Moderator: Dr. Vernie Oliveiro
Speakers: Assoc. Prof. Eric C. Thompson, Assoc. Prof. Michelle Lazar, Dr. Teo You Yenn
A Crisis of Masculinity? Reflections on Singapore and the United States
By Eric Thompson
Since the 1990s, various commentators have suggested that men face a crisis of masculinity in the wake of feminism and changing gender roles. In this roundtable, we will discuss the idea of a crisis of masculinity, whether it has any substance and what if anything to do about it. The speaker, Associate Professor Eric C. Thompson of the Department of Sociology at the National University of Singapore will share reflections on the crisis of masculinity as it plays out in both Singapore and the United States.
What make for good men and good women?: Change and stasis in conceptions of masculinity and femininity in contemporary Singapore
By Teo You Yenn
The past fifty years or so have seen radical changes in the ways people conceptualize what it is to be women and men. In contemporary Singapore, one would be hard put to find someone who claims that girls should not receive too much education, or that men ought not change diapers. At home, at the workplace, and in public life in general, women and men have both seen an expansion in the roles they may take on, and the identities they can embody as women and men.
Yet, there are also persistent limits/constraints women and men face as they navigate their ways through various choices in life about work and family. This paper focuses on some of these constraints. I argue that narrow definitions about womanhood and manhood exist at the level of, and are perpetuated by, state policies. The state, through various policies around the familial, articulates specific, narrow and differential definitions of what it means to be a Singapore citizen for men and for women.
About the speaker
Power Femininity and Beauty Advertising
By Michelle M. Lazar
In this presentation, I talk about the articulation of power femininity, an empowered and/or powerful feminine identity, in contemporary advertisements addressed to young modern women in Singapore. Power femininity is part of a global postfeminist discourse, which incorporates feminist signifiers of emancipation and empowerment while at the same time promotes an assumption that feminist struggles are over and women today can have it all.
The site of analysis for this study is beauty advertising that deals with cosmetics, fragrances, skincare, hair and body management products and services, found in The Straits Times. Beauty advertising represents an interesting site for analysis, as the beauty industry has long been criticised by some (second wave) feminists as oppressive upon women for its promulgation of impossible beauty standards. Yet, some postfeminists have more recently reclaimed beauty practices as pleasurable and empowering for women. As a site of contestation, beauty advertising can be viewed as a productive space for the imbrication of post/feminist signifiers with patriarchal codes of femininity to produce a power femininity, without apparent contradiction.

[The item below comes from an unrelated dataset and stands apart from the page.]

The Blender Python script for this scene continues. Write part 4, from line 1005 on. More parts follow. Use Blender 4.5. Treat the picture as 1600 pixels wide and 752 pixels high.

In the talk I outline four ways that power femininity is produced in beauty advertising, and critically discuss the implications this has for a female consumer identity today.
About the speaker
Michelle M. Lazar, Associate Professor in the Department of English Language and Literature at the National University of Singapore. She is the Academic Convenor for the Gender Studies Minor Programme as well as Assistant Dean for Research and the Chair of the Singapore Research Nexus in the Faculty of Arts and Social Sciences. She is also concurrently on the Executive and Advisory Councils of the International Gender and Language Association. A critical discourse analyst by training, her research focuses on the analysis of power, ideology and identity in discourses about feminism, femininities, and masculinities in the Singapore media. She is a life member of AWARE.
About the moderator
Vernie Oliveiro is a member of AWARE and a Researcher at the Centre for Governance and Leadership at the Civil Service College. She was previously a lecturer in the History Department at Harvard University, from which she received her Ph.D. in International History in 2010. Her current work focuses on governance, globalization and society in Singapore.